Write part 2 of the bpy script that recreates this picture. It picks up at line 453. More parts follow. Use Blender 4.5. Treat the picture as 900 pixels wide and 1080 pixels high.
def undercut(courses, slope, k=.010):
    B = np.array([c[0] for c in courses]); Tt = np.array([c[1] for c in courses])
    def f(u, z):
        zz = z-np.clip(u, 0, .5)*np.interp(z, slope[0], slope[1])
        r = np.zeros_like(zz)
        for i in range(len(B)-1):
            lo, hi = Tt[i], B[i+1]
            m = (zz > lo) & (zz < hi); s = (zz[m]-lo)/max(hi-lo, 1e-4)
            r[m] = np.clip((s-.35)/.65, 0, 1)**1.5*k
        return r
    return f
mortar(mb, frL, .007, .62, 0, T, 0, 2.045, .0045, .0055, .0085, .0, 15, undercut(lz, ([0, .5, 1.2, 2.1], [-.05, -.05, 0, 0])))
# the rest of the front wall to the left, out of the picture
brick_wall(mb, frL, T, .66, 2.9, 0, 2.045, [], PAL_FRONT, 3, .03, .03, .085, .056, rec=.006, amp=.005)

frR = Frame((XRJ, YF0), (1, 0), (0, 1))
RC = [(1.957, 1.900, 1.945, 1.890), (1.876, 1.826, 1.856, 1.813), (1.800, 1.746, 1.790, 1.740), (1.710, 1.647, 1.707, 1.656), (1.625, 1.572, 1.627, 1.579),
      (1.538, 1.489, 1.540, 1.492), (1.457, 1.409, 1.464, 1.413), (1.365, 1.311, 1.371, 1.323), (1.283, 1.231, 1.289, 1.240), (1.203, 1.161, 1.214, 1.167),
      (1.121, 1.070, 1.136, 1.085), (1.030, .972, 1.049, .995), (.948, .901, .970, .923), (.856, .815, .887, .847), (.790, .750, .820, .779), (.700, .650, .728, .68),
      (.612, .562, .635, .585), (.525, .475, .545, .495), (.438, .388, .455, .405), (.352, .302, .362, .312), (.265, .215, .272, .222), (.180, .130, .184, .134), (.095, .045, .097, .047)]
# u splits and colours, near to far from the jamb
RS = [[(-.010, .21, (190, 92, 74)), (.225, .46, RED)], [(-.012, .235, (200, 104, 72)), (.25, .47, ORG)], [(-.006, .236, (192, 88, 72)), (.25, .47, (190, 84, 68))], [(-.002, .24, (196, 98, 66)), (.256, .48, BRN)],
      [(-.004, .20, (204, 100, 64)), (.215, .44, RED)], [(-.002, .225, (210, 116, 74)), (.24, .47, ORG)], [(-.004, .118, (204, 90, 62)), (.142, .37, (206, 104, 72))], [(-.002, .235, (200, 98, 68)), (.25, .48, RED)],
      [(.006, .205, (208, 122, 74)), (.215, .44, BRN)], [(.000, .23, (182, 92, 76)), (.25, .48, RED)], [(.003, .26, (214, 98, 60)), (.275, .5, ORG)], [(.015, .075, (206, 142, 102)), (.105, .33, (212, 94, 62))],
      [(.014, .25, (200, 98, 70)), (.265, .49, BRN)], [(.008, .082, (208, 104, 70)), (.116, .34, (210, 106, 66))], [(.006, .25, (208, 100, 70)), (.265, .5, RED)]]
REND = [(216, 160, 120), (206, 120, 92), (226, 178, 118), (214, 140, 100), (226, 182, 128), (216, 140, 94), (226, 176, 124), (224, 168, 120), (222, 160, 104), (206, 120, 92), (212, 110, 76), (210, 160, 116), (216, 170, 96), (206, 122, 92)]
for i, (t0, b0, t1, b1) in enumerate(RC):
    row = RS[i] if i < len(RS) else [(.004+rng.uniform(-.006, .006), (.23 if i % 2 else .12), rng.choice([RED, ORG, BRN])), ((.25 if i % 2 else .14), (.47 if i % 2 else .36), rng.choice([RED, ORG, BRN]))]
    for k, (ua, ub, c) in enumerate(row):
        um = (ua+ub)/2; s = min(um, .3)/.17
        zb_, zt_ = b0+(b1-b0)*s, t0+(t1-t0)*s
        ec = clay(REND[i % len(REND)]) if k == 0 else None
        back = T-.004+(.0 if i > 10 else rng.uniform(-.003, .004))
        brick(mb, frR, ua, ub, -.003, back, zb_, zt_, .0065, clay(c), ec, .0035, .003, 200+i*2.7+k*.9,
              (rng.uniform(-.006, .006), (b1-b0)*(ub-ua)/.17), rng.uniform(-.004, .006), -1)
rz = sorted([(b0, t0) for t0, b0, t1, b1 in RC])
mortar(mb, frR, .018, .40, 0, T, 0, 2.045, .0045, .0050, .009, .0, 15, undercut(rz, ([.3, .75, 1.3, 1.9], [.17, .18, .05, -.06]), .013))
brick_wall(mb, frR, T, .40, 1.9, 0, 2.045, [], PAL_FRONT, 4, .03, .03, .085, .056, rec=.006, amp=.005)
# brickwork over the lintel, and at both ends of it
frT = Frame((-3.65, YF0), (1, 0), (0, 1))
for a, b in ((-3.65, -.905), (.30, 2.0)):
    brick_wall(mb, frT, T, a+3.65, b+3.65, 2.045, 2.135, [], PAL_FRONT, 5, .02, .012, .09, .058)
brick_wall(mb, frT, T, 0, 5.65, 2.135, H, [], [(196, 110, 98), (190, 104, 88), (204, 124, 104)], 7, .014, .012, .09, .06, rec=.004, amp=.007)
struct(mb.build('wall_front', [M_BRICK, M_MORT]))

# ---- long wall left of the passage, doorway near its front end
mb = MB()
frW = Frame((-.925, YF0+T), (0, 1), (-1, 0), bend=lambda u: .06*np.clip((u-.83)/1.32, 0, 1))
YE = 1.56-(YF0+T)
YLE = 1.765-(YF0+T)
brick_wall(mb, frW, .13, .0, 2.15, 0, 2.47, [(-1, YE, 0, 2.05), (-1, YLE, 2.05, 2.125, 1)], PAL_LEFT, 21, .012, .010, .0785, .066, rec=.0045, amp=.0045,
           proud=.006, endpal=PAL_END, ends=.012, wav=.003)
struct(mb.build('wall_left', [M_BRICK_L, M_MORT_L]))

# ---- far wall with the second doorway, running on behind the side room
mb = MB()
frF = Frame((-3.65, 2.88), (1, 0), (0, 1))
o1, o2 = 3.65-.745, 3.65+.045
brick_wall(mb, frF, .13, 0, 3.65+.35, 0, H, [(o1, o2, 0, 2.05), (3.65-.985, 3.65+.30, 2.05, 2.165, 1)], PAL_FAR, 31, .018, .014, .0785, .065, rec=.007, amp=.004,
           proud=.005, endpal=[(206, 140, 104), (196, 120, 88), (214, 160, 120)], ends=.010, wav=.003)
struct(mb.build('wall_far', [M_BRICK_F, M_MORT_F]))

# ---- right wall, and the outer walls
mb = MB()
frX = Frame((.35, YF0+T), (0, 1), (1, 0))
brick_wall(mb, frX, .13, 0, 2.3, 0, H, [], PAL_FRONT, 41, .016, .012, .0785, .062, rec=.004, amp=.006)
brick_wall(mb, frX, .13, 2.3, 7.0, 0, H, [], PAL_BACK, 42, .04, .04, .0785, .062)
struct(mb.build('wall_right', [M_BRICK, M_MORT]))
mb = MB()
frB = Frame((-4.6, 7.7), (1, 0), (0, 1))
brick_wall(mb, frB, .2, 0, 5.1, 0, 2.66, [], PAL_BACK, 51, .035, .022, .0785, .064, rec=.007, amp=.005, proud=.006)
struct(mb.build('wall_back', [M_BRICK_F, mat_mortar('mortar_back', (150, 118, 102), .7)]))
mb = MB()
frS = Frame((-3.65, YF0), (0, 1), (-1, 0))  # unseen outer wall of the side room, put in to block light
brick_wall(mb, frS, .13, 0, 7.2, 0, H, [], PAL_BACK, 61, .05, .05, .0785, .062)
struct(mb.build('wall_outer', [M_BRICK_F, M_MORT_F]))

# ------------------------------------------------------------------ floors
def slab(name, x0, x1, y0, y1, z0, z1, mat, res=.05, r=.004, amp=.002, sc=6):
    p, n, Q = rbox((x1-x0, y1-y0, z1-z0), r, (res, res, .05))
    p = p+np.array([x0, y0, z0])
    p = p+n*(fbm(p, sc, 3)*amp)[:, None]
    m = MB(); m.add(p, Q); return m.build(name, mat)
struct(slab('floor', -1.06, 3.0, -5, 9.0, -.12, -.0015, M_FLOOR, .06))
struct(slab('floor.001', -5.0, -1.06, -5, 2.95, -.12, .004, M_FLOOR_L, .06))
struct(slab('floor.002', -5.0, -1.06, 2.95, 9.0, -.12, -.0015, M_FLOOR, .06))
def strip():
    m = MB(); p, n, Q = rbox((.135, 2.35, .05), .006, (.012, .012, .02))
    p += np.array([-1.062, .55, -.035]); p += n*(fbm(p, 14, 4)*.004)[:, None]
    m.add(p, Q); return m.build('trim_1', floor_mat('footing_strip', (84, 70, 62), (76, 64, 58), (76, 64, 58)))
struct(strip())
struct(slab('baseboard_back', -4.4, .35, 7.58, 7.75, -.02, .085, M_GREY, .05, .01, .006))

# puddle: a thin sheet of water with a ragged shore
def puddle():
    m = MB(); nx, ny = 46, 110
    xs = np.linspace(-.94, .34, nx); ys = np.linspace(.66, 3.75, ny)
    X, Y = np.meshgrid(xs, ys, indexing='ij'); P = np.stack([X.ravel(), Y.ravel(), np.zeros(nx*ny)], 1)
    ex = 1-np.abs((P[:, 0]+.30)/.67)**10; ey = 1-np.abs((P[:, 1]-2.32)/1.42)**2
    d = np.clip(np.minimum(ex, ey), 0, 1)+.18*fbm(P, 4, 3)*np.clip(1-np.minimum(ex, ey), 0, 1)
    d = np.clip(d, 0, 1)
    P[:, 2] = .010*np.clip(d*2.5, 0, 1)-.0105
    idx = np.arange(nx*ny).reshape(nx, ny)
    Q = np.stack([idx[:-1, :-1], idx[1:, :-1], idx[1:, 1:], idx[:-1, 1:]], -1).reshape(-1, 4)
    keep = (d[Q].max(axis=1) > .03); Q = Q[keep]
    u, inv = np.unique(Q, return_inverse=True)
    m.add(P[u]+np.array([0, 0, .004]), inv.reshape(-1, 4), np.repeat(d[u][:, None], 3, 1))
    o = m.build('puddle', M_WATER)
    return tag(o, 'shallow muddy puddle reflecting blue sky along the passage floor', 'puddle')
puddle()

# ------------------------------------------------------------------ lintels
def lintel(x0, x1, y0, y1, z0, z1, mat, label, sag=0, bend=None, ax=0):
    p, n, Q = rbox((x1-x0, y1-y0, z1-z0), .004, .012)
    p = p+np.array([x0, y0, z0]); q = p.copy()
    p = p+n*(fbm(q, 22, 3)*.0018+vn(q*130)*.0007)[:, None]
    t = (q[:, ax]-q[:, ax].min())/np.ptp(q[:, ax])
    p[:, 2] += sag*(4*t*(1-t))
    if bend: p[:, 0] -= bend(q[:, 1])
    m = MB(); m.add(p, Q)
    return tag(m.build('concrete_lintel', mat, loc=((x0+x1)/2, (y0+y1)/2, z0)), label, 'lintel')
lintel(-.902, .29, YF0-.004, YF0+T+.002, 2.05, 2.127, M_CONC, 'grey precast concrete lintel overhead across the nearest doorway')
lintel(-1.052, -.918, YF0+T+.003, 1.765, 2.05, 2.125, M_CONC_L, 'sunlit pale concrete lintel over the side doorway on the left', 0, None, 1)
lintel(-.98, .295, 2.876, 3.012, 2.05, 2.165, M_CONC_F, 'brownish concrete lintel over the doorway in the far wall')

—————

The problem
Gather every line from the listing above in which "picture" appears, and copy those lines.

Final result
Write part 2 of the bpy script that recreates this picture. It picks up at line 453. More parts follow. Use Blender 4.5. Treat the picture as 900 pixels wide and 1080 pixels high.
# the rest of the front wall to the left, out of the picture